Na China, o desafio é
o oposto. Por décadas o país mais populoso do mundo, a potência asiática entrou
em decréscimo populacional neste ano, indica a ONU, e tenta agora reverter o
cenário. Com taxa de fecundidade de 1,1 (menos da metade da mundial), o país,
que por muito tempo incentivou o controle populacional por meio da chamada
política do filho único, quer hoje famílias mais amplas.
Bela Hovy, chefe de
publicações da divisão de população das Nações Unidas, credita à queda global
da taxa de fecundidade um dos principais avanços das últimas décadas. Mas
lembra como a questão ainda é um desafio para partes significativas do globo.

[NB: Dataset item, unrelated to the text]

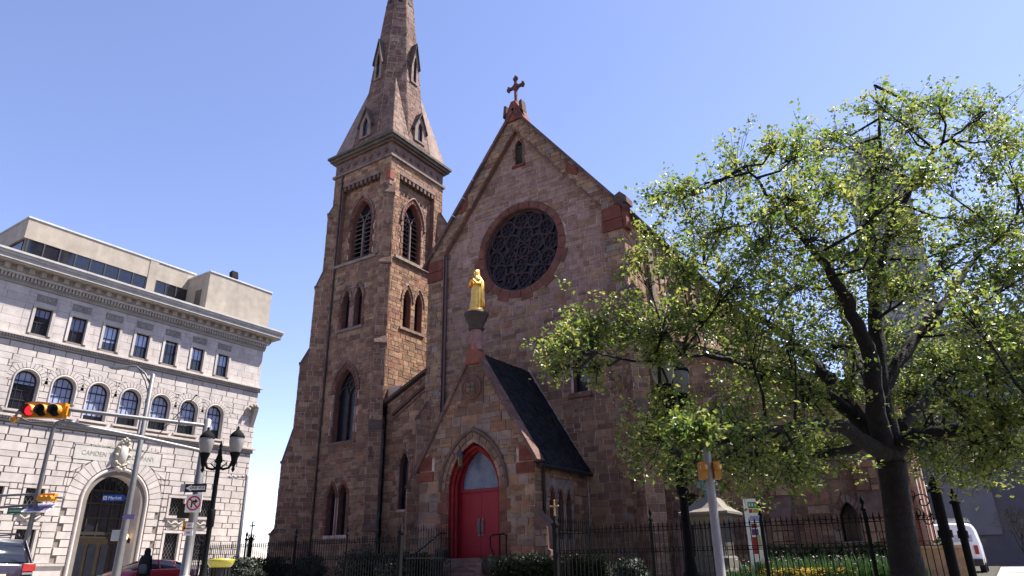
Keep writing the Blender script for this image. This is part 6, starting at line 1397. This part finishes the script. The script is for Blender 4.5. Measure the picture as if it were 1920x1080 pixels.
def car(label, name, loc, rz, col, prof, cab, wb, W_, wr, cat='car'):
    t = thing(name, label, cat, loc, None, rz)
    mb = MB(); loft(mb, [(x, body_sec(w*W_/2, zb, zs, zt)) for x, w, zb, zs, zt in prof], col); body = mb.build('body', M['gloss'], t, local=True)
    # glass house
    gl = MB(); loft(gl, [(x, [(w0*W_/2, z0), (w0*W_/2*.99, z0+.02), (w1*W_/2, z1-.03), (w1*W_/2*.9, z1), (.01, z1+.01)]) for x, w0, z0, w1, z1 in cab], (.02, .02, .02)); gl.build('windows', M['glass_dark'], t, local=True)
    rf = MB(); top = [(x, w1, z1) for x, w0, z0, w1, z1 in cab][1:-1]
    loft(rf, [(x, [(w1*W_/2+.012, z1-.07), (w1*W_/2+.014, z1-.02), (w1*W_/2*.88, z1+.014), (.01, z1+.03)]) for x, w1, z1 in top], col); rf.build('roof', M['gloss'], body, local=True)
    for x in wb:
        for sg in (1, -1): wheel(t, x, sg*(W_/2-.1), wr, .21)
    pl2 = MB()
    for i in range(len(cab)):                                      # pillars
        x, w0, z0, w1, z1 = cab[i]
        if i in (0, len(cab)-1): continue
        for sg in (1, -1): pl2.tube([(x, sg*(w0*W_/2+.005), z0), (x, sg*(w1*W_/2+.01), z1-.03)], .035, 6, col)
    for a, b in ((0, 1), (-1, -2)):
        for sg in (1, -1): pl2.tube([(cab[a][0], sg*cab[a][1]*W_/2*.97, cab[a][2]), (cab[b][0], sg*(cab[b][3]*W_/2), cab[b][4]-.02)], .035, 6, col)
    pl2.build('pillars', M['gloss'], body, local=True)
    return t, body
# red coupe along the bank pavement
RC = (.34, .012, .022)
t, b_ = car('red coupe parked before the bank behind the walking person', 'parked_car', (-35.6, 20.6, 0), -math.pi/2, RC,
    [(-2.15, .80, .45, .78, .84), (-2.05, .95, .3, .86, .93), (-1.3, 1, .2, .92, .97), (0, 1, .2, .90, .93), (1.0, 1, .2, .86, .92), (1.8, .96, .25, .74, .84), (2.15, .82, .35, .6, .66), (2.25, .7, .42, .52, .55)],
    [(-1.75, .80, .93, .7, .95), (-.85, .90, .92, .66, 1.27), (.0, .92, .9, .68, 1.33), (.45, .9, .9, .66, 1.28), (1.25, .84, .89, .7, .92)], (-1.35, 1.35), 1.78, .31)
for sg in (1, -1):
    MB().obox((2.1, sg*.62, .62), (.06, .02*sg, 0), (0, .16, 0), (0, 0, .06), (.7, .7, .7)).build('headlight', M['globe'], t, local=True); MB().obox((-2.1, sg*.6, .78), (.05, 0, 0), (0, .18, 0), (0, 0, .07), (.3, .01, .01)).build('taillight', M['gloss'], t, local=True)
    MB().obox((.95, sg*.95, .98), (.06, 0, 0), (0, .1, 0), (0, 0, .06), RC).build('wing_mirror', M['gloss'], t, local=True)
# dark estate seen from behind at the left edge
SV = (.028, .017, .03)
t, b_ = car('dark purple estate car with roof rack at the left edge of the street', 'estate_car', (-23.6, 8.25, 0), math.pi, SV,
    [(-2.3, .90, .40, .98, 1.02), (-2.25, .98, .30, 1.06, 1.10), (-1.2, 1, .22, 1.08, 1.1), (.6, 1, .22, 1.04, 1.06), (1.3, .99, .24, .98, 1.05), (2.0, .95, .28, .82, .95), (2.3, .8, .4, .62, .68)],
    [(-2.26, .92, 1.10, .78, 1.12), (-1.95, .92, 1.10, .74, 1.66), (-.8, .93, 1.09, .75, 1.72), (.3, .92, 1.07, .73, 1.68), (1.25, .86, 1.05, .74, 1.08)], (-1.4, 1.4), 1.84, .34)
for sg in (1, -1):
    MB().obox((-2.28, sg*.76, .98), (.03, 0, 0), (0, .15, 0), (0, 0, .085), (.40, .012, .015)).build('taillight', M['gloss'], t, local=True); MB().obox((-2.30, sg*.74, .84), (.02, 0, 0), (0, .12, 0), (0, 0, .025), (.6, .58, .56)).build('reversing_light', M['globe'], t, local=True)
    mb = MB(); mb.tube([(-1.7, sg*.6, 1.76), (-1.65, sg*.6, 1.82), (.1, sg*.6, 1.83), (.2, sg*.6, 1.74)], .022, 6, (.03, .03, .03)); mb.build('roof_rail', M['paint'], t, local=True)
    MB().obox((.9, sg*1.02, 1.14), (.06, 0, 0), (0, .1, 0), (0, 0, .08), SV).build('wing_mirror', M['gloss'], t, local=True)
for x in (-1.3, -.3): MB().obox((x, 0, 1.85), (.03, 0, 0), (0, .66, 0), (0, 0, .015), (.03, .03, .03)).build('cross_bar', M['paint'], t, local=True)
MB().obox((-2.31, 0, .76), (.012, 0, 0), (0, .26, 0), (0, 0, .075), (.6, .58, .42)).build('number_plate', M['paint'], t, local=True)
MB().obox((-2.36, 0, .52), (.05, 0, 0), (0, .84, 0), (0, 0, .10), (.03, .025, .03)).build('bumper', M['paint'], t, local=True)
mb = MB(); mb.tube([(-2.24, .05, 1.16), (-2.22, .25, 1.2), (-2.2, .42, 1.26)], .014, 5, (.01, .01, .01)); mb.build('wiper', M['paint'], t, local=True)
# white van beyond the fence
t = thing('white_van', 'white panel van with ladder rack seen from behind beyond the fence', 'van', (-1.82, 40.0, .13), None, math.pi/2)
VW = (.74, .75, .77)
mb = MB(); vsec = lambda w, zb, zt: [(w*.97, zb), (w, zb+.3), (w*.99, zb+.8), (w*.90, zt-.25), (w*.82, zt-.06), (w*.6, zt), (.01, zt+.03)]
loft(mb, [(-2.5, vsec(.95, .5, 2.0)), (-2.42, vsec(1.0, .42, 2.12)), (1.2, vsec(1.0, .42, 2.14)), (1.7, vsec(.98, .42, 1.9)), (2.1, vsec(.97, .42, 1.35)), (2.75, vsec(.9, .45, 1.1))], VW); mb.build('body', M['gloss'], t, local=True)
MB().obox((-2.56, 0, .52), (.09, 0, 0), (0, .96, 0), (0, 0, .13), (.025, .025, .028)).build('bumper', M['paint'], t, local=True)
for sg in (1, -1):
    MB().obox((-2.50, sg*.82, 1.02), (.03, 0, 0), (0, .075, 0), (0, 0, .18), (.28, .01, .012)).build('taillight', M['gloss'], t, local=True); MB().obox((-2.49, sg*.42, 1.62), (.012, 0, .0), (0, .34, 0), (.03, 0, .26), (.02, .02, .02)).build('rear_window', M['glass_blue'], t, local=True); MB().obox((1.4, sg*1.12, 1.4), (.06, 0, 0), (0, .09, 0), (0, 0, .14), (.02, .02, .02)).build('wing_mirror', M['paint'], t, local=True)
MB().obox((-2.52, .35, .92), (.012, 0, 0), (0, .2, 0), (0, 0, .075), (.42, .38, .16)).build('number_plate', M['paint'], t, local=True)
MB().obox((-2.5, 0, 1.25), (.01, 0, 0), (0, .008, 0), (0, 0, .75), (.2, .2, .2)).build('door_seam', M['paint'], t, local=True)
mb = MB()
for sg in (1, -1): mb.tube([(-2.3, sg*.7, 2.1), (-2.3, sg*.7, 2.32), (1.0, sg*.7, 2.32), (1.0, sg*.7, 2.1)], .025, 6)
for x in (-2.3, -1.2, 0, 1.0): mb.tube([(x, -.7, 2.32), (x, .7, 2.32)], .022, 6)
mb.build('roof_rack', M['steel'], t, local=True)
for x in (-1.5, 1.9):
    for sg in (1, -1): wheel(t, x, sg*.88, .36, .24)
t, b_ = car('dark blue parked car in the shade right of the white van', 'parked_car', (2.9, 49.5, 0), math.pi/2, (.02, .025, .05),
    [(-2.15, .85, .4, .86, .9), (-2.05, .97, .3, .92, .96), (-1.2, 1, .22, .95, .98), (.3, 1, .22, .92, .95), (1.1, 1, .22, .9, .95), (1.9, .95, .25, .76, .86), (2.2, .8, .38, .58, .62)],
    [(-1.7, .84, .95, .7, .97), (-1.05, .9, .95, .68, 1.38), (0, .92, .93, .7, 1.44), (.5, .9, .92, .68, 1.38), (1.2, .84, .92, .7, .94)], (-1.35, 1.35), 1.8, .32)
for sg in (1, -1): MB().obox((-2.1, sg*.6, .8), (.05, 0, 0), (0, .2, 0), (0, 0, .07), (.25, .01, .01)).build('taillight', M['gloss'], t, local=True)

# ------------------------------------------------------------------ the walking person, seen from behind
pe = thing('person', 'person in a dark hooded coat walking before the red car', 'person', (-32.45, 18.49, 0), None, .2)
me = bpy.data.meshes.new('figure')
J = {'pelvis': (0, 0, .95, .19, .15), 'waist': (0, 0, 1.12, .19, .15), 'chest': (0, .01, 1.32, .22, .16), 'neck': (0, .03, 1.50, .08, .08), 'head': (0, .05, 1.60, .085, .095), 'crown': (0, .05, 1.72, .07, .08),
     'shl': (-.20, 0, 1.42, .085, .085), 'ell': (-.29, .02, 1.15, .07, .07), 'wrl': (-.25, .16, .95, .05, .05), 'hal': (-.22, .22, .90, .045, .035),
     'shr': (.20, 0, 1.42, .085, .085), 'elr': (.30, .0, 1.15, .07, .07), 'wrr': (.26, .12, .93, .05, .05), 'har': (.24, .18, .87, .045, .035),
     'hil': (-.10, 0, .88, .12, .12), 'knl': (-.11, .08, .48, .085, .085), 'anl': (-.11, -.02, .09, .055, .055), 'tol': (-.12, .16, .05, .05, .04),
     'hir': (.10, 0, .88, .12, .12), 'knr': (.11, -.04, .48, .085, .085), 'anr': (.11, -.22, .12, .055, .055), 'tor': (.12, -.06, .05, .05, .04)}
names = list(J); E_ = [('pelvis', 'waist'), ('waist', 'chest'), ('chest', 'neck'), ('neck', 'head'), ('head', 'crown'), ('chest', 'shl'), ('shl', 'ell'), ('ell', 'wrl'), ('wrl', 'hal'), ('chest', 'shr'), ('shr', 'elr'), ('elr', 'wrr'), ('wrr', 'har'), ('pelvis', 'hil'), ('hil', 'knl'), ('knl', 'anl'), ('anl', 'tol'), ('pelvis', 'hir'), ('hir', 'knr'), ('knr', 'anr'), ('anr', 'tor')]
me.from_pydata([J[k][:3] for k in names], [(names.index(a), names.index(b)) for a, b in E_], [])
me.materials.append(M['cloth']); at = me.attributes.new('tint', 'FLOAT_COLOR', 'POINT')
for i in range(len(names)): at.data[i].color = (.014, .013, .015, 1)
fg = put('figure', me, pe); sm = fg.modifiers.new('skin', 'SKIN'); sm.use_smooth_shade = True
for i, k in enumerate(names): v_ = me.skin_vertices[0].data[i]; v_.radius = (J[k][3], J[k][4]); v_.use_root = (k == 'pelvis')
fg.modifiers.new('smooth', 'SUBSURF').levels = 1; fg.modifiers['smooth'].render_levels = 2
mb = MB(); robe(mb, (0, 0, 0), [(.62, .33, .25, 0, 1), (.8, .33, .24, 0, 1), (1.0, .32, .22, 0, .8), (1.15, .325, .22, 0, .8), (1.32, .32, .21, 0, .5), (1.44, .27, .17, 0, .3), (1.50, .14, .12, 0, 0), (1.53, .12, .12, 0, 0)], (.012, .011, .013), 28, 7, .04); mb.build('coat', M['cloth'], pe, local=True)
mb = MB(); robe(mb, (0, .02, 0), [(1.47, .16, .14, 0, .4), (1.54, .135, .135, 0, .3), (1.64, .13, .14, 0, .2), (1.73, .115, .125, 0, .1), (1.79, .07, .08, 0, 0), (1.805, .01, .01, 0, 0)], (.011, .010, .012), 24, 5, .04); mb.build('hood', M['cloth'], pe, local=True)
mb = MB(); robe(mb, (.12, -.20, 0), [(.72, .20, .09, 0, 1), (.9, .23, .11, 0, 1), (1.05, .2, .1, 0, .6), (1.12, .1, .06, 0, .2)], (.07, .07, .085), 24, 5, .05); mb.build('bag', M['cloth'], pe, local=True)
finish_stones()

"Países da África Subsaariana devem contribuir com mais da metade do
crescimento populacional até 2050 [quando, diz a ONU, chegaremos a 9,6
bilhões]. Há um grande desafio para países menos desenvolvidos atingirem um desenvolvimento
sustentável."
Mas o principal
desafio ecoado pela marca de 8 bilhões talvez seja, para Hovy, a solidariedade
global. "Se garantirmos ajuda para que esses países atinjam metas como
acesso a saúde materna e mais educação a mulheres [49,7% da população global],
será possível pensar em diminuir o crescimento populacional."
Helena Cruz
Castanheira, demógrafa da divisão de população da Cepal (Comissão Econômica
para a América Latina e o Caribe), chama a atenção para o período de transição
demográfica que quase todo o mundo vivencia —a fecundidade cai, assim como a
mortalidade, e, por óbvio, a expectativa de vida aumenta, fazendo com que haja
uma boa parcela de população com idade economicamente ativa.
Mas aí também mora a
desigualdade. "A transição demográfica é uma janela de oportunidade para
desenvolvimento socioeconômico, mas isso não é automático. É preciso que
ocorram transformações sociais significativas: acesso a educação e distribuição
de riqueza. Se todas as mulheres estão fora da força de trabalho, ou se não há
alta produtividade, a janela de oportunidade apenas se fecha."
Há 11 anos, quando,
para as estimativas da época, o mundo completou 7 bilhões, muitos dos desafios
colocados à mesa eram os mesmos de hoje. Mas se destacava a dúvida sobre a
capacidade de o planeta produzir recursos para sustentar, com qualidade, tanta
gente.
Questionado sobre se
já temos uma resposta, Hovy resume: "Temos tecnologia e recursos
renováveis para um futuro sustentável. A maior questão é a vontade política. O
padrão atual não é sustentável. Se não mudarmos nosso modo de agir, teremos
desafios ainda maiores para suportar até 10 bilhões de pessoas."